The fair value of our crude oil put options and crude oil swaps is presented within Other current assets and Accrued liabilities, respectively, in our Consolidated Balance Sheet. The fair value of our interest rate swaps is presented within Other assets in our Consolidated Balance Sheet. The fair value of our foreign exchange forwards is presented within Accrued liabilities in our Consolidated Balance Sheet.

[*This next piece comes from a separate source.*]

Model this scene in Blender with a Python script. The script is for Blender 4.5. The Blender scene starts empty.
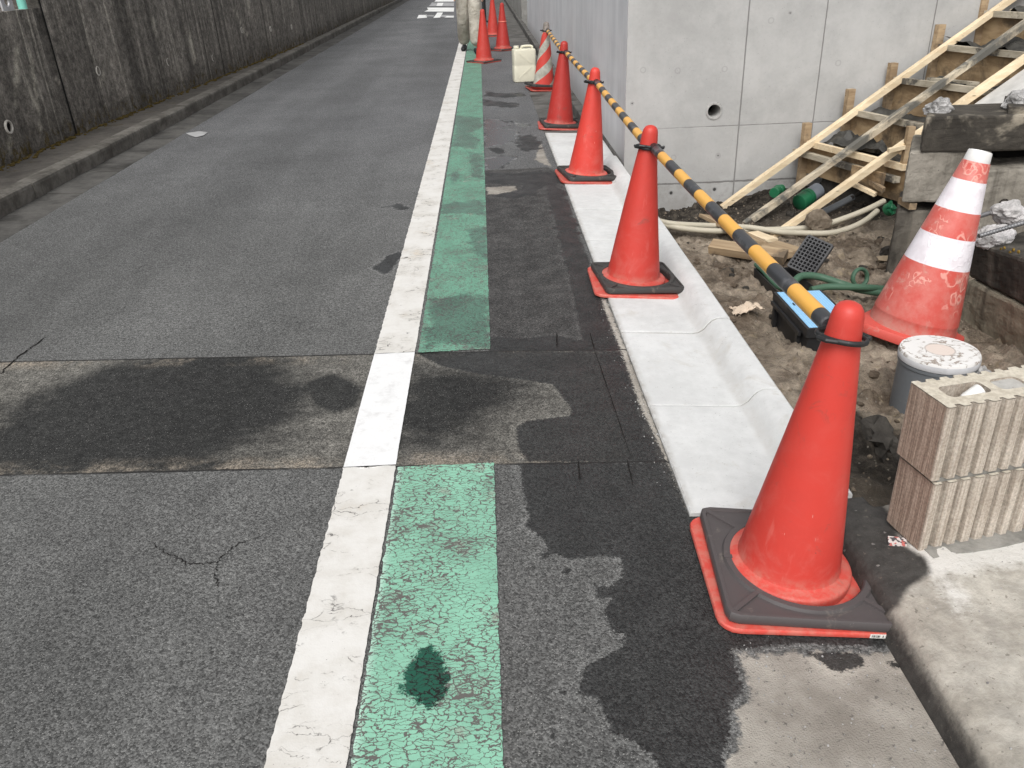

All fair values in the table above are based on Level 2 inputs.
Derivative contracts designated as hedging instruments:
Crude oil derivatives:  Crude oil hedging contracts decreased Sales and other operating revenues by $51 million in the first quarter of 2021, including hedge contracts associated with the VLCC transactions, and increased Sales and other operating revenues by $64 million in the first quarter of 2020. At March 31, 2021, pre-tax deferred losses in Accumulated other comprehensive income (loss) related to outstanding crude oil price hedging contracts were $47 million, all of which will be reclassified into earnings during the remainder of 2021 as the originally hedged crude oil sales are recognized in earnings.
Interest rate swaps designated as fair value hedges:  At March 31, 2021 and December 31, 2020, we had interest rate swaps with gross notional amounts totaling $100 million, which were designated as fair value hedges and relate to debt where we have converted interest payments from fixed to floating rates.  Changes in the fair value of interest rate swaps and the hedged fixed-rate debt are recorded in Interest expense in the Statement of Consolidated Income.  In the three months ended March 31, 2021, the change in fair value of interest rate swaps was a decrease in the asset of $1 million (2020 Q1: increase in the asset of $5 million) with a corresponding adjustment in the carrying value of the hedged fixed-rate debt.
Derivative contracts not designated as hedging instruments:
Foreign exchange:  Foreign exchange gains and losses which are reported in Other, net in Revenues and non-operating income in the Statement of Consolidated Income were losses of $1 million in the three months ended March 31, 2021 (2020 Q1: $1 million loss).  A component of foreign exchange gains and losses is the result of foreign exchange derivative contracts that are not designated as hedges which amounted to net losses of $1 million in the three months ended March 31, 2021 (2020 Q1: $2 million gain).
Fair Value Measurement:At March 31, 2021, our total long-term debt, which was substantially comprised of fixed rate debt instruments, had a carrying value of $8,286 million and a fair value of $9,381 million, based on Level 2 inputs in the fair value measurement hierarchy. We also have short-term financial instruments, primarily cash equivalents, accounts receivable, and accounts payable, for which the carrying value approximated fair value at March 31, 2021 and December 31, 2020.